Now, I have looked at the modal frequencies in the room. A sub placed
1/3 the length will not reinforce the 1st or 2nd order axial (length)
modes (~26 and 52 Hz). The 'rogue' modes that are reinforced are axial
(height) and tangential, and oblique modes that have a height
component. Of these, the lone axial (height) mode is the only one that
may be an issue (55 Hz). The reinforced tangential and oblique modes
actually may help to fill a 'hole' in the 55 to 73 Hz range. See
snippet:

l w h Hz Type
----------------------
0 0 1 55.0 Axial
1 0 1 60.9 Tangential
2 1 0 63.9 Tangential
0 1 1 66.1 Tangential
1 1 1 71.1 Oblique
0 2 0 73.3 Axial

Finally, I can elect to put the vents virtually anywhere along the
width of the room to accent (or not) the (w) modes.

Now, those that elect to move a sub around the room (after buying it)
I ask you if you are willing to mount it up on the wall if your two
dimensional placement isn't sufficient (or perhaps suspend it mid-
room). Regardless of what you do, moving it around, and placing it at
a different place on the floor will have little affect on the (h) mode
reinforcement. Only proper design can fix this.

Todd


Reply from: Richard Eriksson
Date: 29 Jan, 00:35
<google@toddandjoanna . com > wrote in message
news:fnds1g02b1q@news3.newsguy . com ...
>I have a _fairly_ high end theater room consisting of Thiel CS3.6
> fronts, and paradigm surround. I intend to build a subwoofer for the
> room that must match up well with the existing speakers. Note that
> this is for critical listening also, so the subwoofer will be
> completely concealed (and perhaps not used for this purpose). It will
> be used mostly for theater purposes.
>
> The room has an elevated floor in the back (7" rise). This part of the
> floor is wood frame construction, and I intend to build a the
> subwoofer into the floor (vented). The room dimensions are 21 (l) 15
> (w) 9.5 (h). The raised floor takes up the back seven feet.
>
> I am looking for just the driver, with perhaps some ready-made
> enclosure parameters I can go with. Ideally, I would go with a long,
> vented enclosure in the raised area, and vent it where the step comes
> up. I can angle the driver to fit it into the 7" floor, and probably
> fit up around a 10" or 12" speaker.
>
> Looking briefly on the web, I see Dayton and Peerless and prevalent,
> but there must be something a bit better? Anyone with some good ideas.
>
> Thanks,
>
> Todd

My equipment is not necessarily "high end" but I thought I'd share something
I learned.
I have both a Rel sub and a Velodyne (think it's a 15") servo type sub. The
Velodyne is very musical and sounds good to my ear with a set of
Martin-Logan SL3's. I've adjusted the crossovers so the Velodyne only
produces those frequencies that the Martin Logans's cannot (typically 15-40
Hz. I barely have the gain setting on the sub turned up.

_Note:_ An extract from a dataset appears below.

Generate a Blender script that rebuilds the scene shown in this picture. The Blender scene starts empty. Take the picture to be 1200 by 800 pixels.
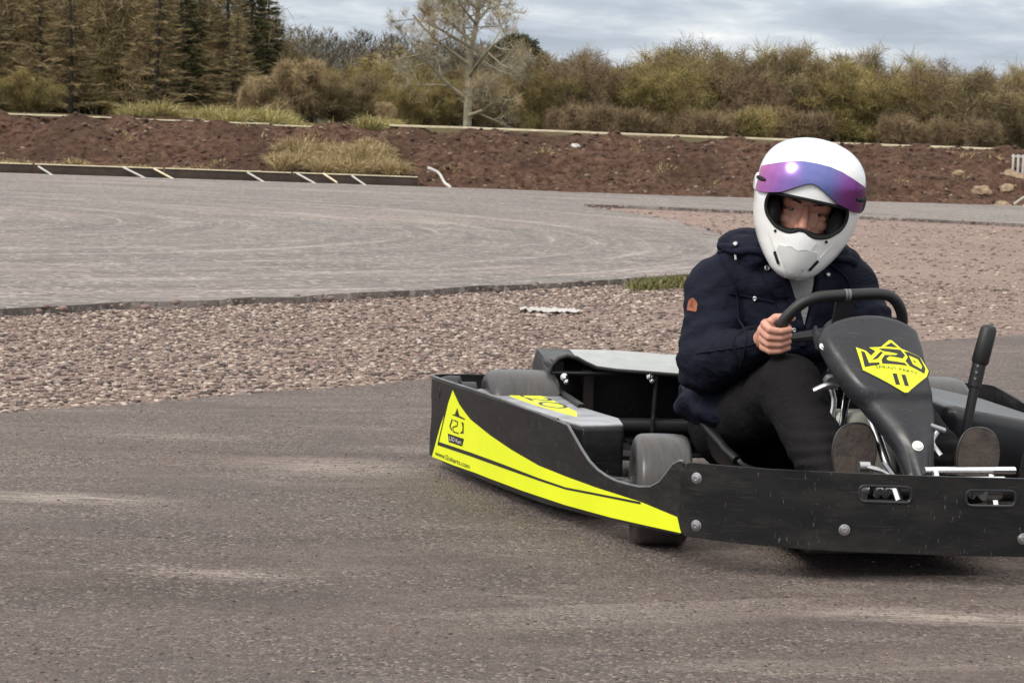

A couple of years ago I built a home theater room and, based on the
experience with the older Velodyne, I purchased a bigger (18") Digital
Series Velodyne. It turned out that for watching movies with a lot of LFE
effects, the big Velodyne was great, but musically it sounded terrible. It
just didn't have the nice, tight bass that the smaller Velodyne had. The
original "H" something series Velodyne eventually died and I searched for a
replacement but that series had been discontinued. Then, about a year ago
my son found a couple that were brand new, but never sold at some audio
equipment outlet. We each bought one and I am very satisfied with it.

I don't know where Velodyne ranks in the audiophile world, but I think it
sounds great and much better than the Rel.